The outlook is negative.
“The downgrade reflects LIN’s weak earnings and cash flow, liquidity [that is] dependant on support from Fairfax Financial Holdings Ltd. (Fairfax, 75% equity owner), and sizeable debt obligations maturing in 2008,” said Standard & Poor’s credit analyst Damien Magarelli in a press release. “Also, LIN has undergone further operational changes and restructurings in 2006 that have increased expenses without generating increased revenues.”
Total obligations to total capital decreased in 2006 to about 67% from 72% in 2005, S&Ps noted, but this is still viewed as high leverage and is not expected to decrease significantly further in 2007.

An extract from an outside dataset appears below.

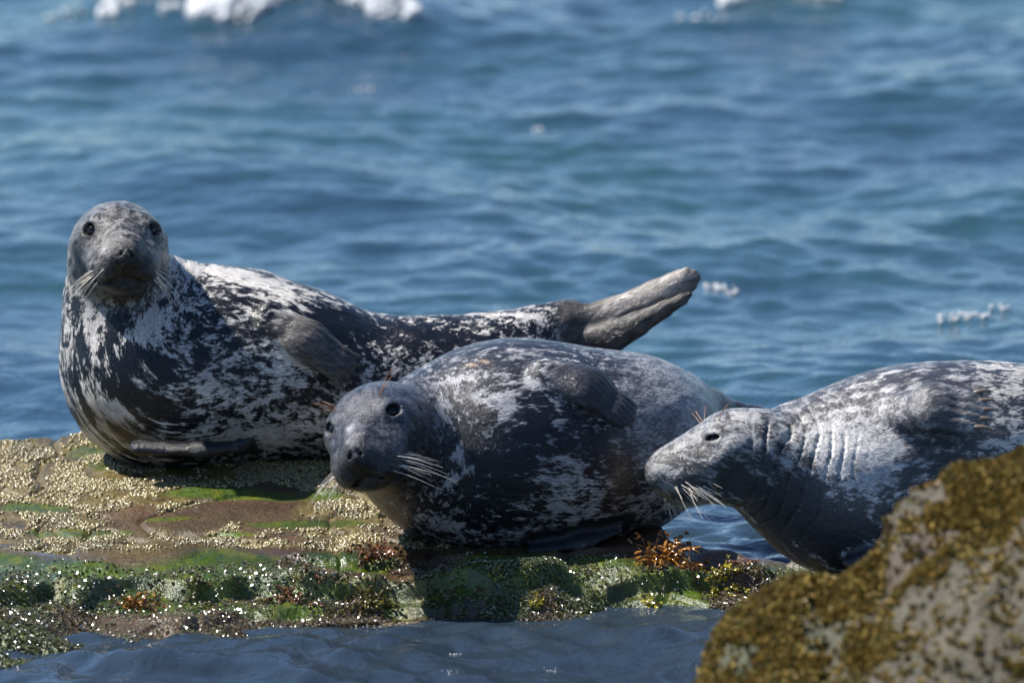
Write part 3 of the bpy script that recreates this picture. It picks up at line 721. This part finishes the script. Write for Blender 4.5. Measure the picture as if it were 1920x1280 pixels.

LIN is a global claims services company with operations in Canada, the U.S., the U.K., Europe, the Far East, Latin America, and the Middle East. Fairfax owns more than 75% of LIN’s equity and has been providing financial support and liquidity to LIN.
Standard & Poors said its negative outlook reflects that LIN will be unable to service its maturing debt obligations in 2008 without external support, either from Fairfax or through refinancing.
Fairfax is supporting LIN’s bank facility obligations explicitly, but if it is determined that Fairfax will not continually extend its support to LIN, the rating would immediately decrease one notch, S&Ps said in a release. Also, if LIN is unable to initiate a clear plan toward refinancing its senior debt and bank facility obligations, the rating will fall another notch.
If LIN is able to refinance its debt obligations, and remove near-term liquidity concerns (interest payment and principal obligations), a stable outlook is possible. However, a sustainable track record of positive earnings and cash flow would also be a main consideration of a stable outlook.
S&Ps said it expects LIN will likely measure a small, pre-tax net profit in 2007, less than Cdn$1 million (unless a sizeable catastrophe occurs). The company is not expected to measure profits near 2005 levels as that year benefited from high catastrophe events as well as tax recoveries, S&Ps said.